Como escudo de la Sociedad Thule se eligió una esvástica —símbolo solar que luego adoptarían los nazis—, colocada detrás de una reluciente espada dispuesta verticalmente. El nombre de Thule fue elegido en recuerdo del legendario —y para ellos existente— reino de Thule, que es simple y llanamente otro nombre para designar la mítica Atlántida. El nombre derivaba de la mítica Thule, la isla legendaria que los griegos, a partir de Piteas de Marsella, y los escritores latinos, como Séneca, consideraban la última isla del mundo y que hoy en día se identifica o bien con Islandia, o bien con las Oreadas o con las Shetland.
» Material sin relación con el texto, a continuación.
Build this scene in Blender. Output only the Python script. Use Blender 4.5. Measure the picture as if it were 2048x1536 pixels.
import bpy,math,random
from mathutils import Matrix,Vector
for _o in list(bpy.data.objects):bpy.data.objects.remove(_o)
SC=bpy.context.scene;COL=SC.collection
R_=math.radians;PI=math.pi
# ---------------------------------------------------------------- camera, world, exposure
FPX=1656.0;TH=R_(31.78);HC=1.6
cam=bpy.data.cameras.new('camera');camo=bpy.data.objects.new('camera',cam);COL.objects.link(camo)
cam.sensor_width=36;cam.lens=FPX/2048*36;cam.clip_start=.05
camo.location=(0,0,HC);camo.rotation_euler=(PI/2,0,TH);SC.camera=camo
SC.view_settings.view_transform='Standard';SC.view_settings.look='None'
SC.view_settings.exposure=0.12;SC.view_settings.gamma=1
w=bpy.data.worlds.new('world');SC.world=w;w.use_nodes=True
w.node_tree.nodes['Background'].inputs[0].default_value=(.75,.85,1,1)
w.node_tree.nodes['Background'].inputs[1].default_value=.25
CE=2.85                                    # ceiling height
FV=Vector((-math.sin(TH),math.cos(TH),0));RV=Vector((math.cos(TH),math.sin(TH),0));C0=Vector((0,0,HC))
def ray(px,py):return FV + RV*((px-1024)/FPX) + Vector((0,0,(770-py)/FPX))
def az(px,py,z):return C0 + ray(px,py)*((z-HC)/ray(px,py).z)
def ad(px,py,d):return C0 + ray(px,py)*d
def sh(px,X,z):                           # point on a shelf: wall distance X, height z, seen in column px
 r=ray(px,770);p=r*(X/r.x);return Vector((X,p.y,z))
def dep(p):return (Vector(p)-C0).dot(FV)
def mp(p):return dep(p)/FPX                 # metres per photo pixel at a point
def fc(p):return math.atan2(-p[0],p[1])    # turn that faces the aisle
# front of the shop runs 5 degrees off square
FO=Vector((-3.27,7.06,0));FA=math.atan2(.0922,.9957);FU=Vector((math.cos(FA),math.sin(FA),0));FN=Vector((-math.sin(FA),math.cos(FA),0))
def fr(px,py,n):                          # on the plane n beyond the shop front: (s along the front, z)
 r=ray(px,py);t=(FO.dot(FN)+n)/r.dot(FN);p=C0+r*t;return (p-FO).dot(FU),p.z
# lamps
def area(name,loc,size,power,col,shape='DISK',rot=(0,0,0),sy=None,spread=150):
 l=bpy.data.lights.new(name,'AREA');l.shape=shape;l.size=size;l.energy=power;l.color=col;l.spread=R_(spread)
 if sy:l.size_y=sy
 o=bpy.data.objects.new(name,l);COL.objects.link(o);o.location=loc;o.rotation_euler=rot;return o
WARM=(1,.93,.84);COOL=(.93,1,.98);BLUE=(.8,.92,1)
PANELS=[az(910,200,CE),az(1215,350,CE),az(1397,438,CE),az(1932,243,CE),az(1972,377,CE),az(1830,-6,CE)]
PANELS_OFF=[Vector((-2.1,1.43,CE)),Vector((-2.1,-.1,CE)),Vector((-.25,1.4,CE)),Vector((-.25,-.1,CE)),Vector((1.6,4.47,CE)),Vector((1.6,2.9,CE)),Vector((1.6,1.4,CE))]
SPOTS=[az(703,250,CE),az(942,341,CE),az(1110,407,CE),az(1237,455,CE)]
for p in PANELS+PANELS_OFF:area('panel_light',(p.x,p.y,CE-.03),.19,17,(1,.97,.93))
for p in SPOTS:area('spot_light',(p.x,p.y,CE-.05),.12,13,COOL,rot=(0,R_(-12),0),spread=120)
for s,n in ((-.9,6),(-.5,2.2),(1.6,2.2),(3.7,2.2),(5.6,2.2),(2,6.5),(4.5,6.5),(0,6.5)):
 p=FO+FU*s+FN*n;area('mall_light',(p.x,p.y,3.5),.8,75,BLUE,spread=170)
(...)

Como todos los ocultistas de la época, muy influenciados por las leyendas o mitos de la Atlántida y de otros continentes perdidos como Lemuria o Mú, los creadores de la Sociedad de Thule forjaron toda una cosmogonía mágica y fantástica según la cual los pueblos germánicos escandinavos, de raza nórdica, eran los descendientes de una raza todopoderosa que había vivido en un remoto pasado. También se hallaban influenciados por la obra de Horbiger, un hábil ingeniero tirolés que había hecho una gran fortuna a finales del XIX con un nuevo sistema para llaves y compresores (1894), cuya patente había vendido y que luego dirigió sus investigaciones hacia el campo de la cosmografía y la astrofísica. Sus delirantes ideas sobre el fuego y el hielo, de un remoto pasado de hombres-dioses, introducía en el pensamiento de una nación de altísimo nivel científico-técnico, como era Alemania, todo un universo de profecías y leyendas que entraban en contradicción con la ciencia oficial, pero que impresionó a hombres como Hitler, obsesionado con el poder de los mitos y el destino de los pueblos y que consideraba que «hay una ciencia nórdica y nacionalsocialista que se opone a la ciencia judeo-liberal». Con ideas así, no es de extrañar que muchos científicos y proyectistas de armas del III Reich acabasen desesperados, pues se llegó al extremo de que el general Walter Dornberger, al mando del centro experimental de Peenemünde, tuvo que modificar algunas pruebas de lanzamiento para que los apóstoles de la cosmogonía horbigeriana pudiesen comprobar cómo reaccionaban las V2 en los espacios de hielo eterno.

Uno de los principales impulsores de Thule fue Karl Hausshoffer (1869-1946), militar, estudioso de las culturas orientales y uno de los padres de la geopolítica, convencido del origen centroasiático de la raza nórdica y de los pueblos germánicos, a la que aseguraba correspondía el deber de dirigir el mundo. Al especialista en historia y geografía y hábil militar, parecía unírsele otra persona, admirador de Schopenhauer, Ignacio de Loyola, el budismo y el misticismo. Fanático de las ideas de supremacía aria, consideraba que los elegidos de la logia Thule estaban predestinados al dominio del mundo. En 1919, fundó una segunda orden que se llamó Brüder des Lichtes —Hermanos de la Luz—, después denominada, aunque sólo internamente, Vril-Gesellschaft —Sociedad Vril—. A esta nueva sociedad se unieron Die Herren von Schwarzem Stein —Los Señores de la Piedra Negra—, que era una refundación de la orden del Temple. Todos creían firmemente en la existencia de unos seres, los «superiores desconocidos», y en los remos misteriosos de Agharta y Samballah, con los que se podría contactar para que ayudasen a Alemania a dominar el mundo.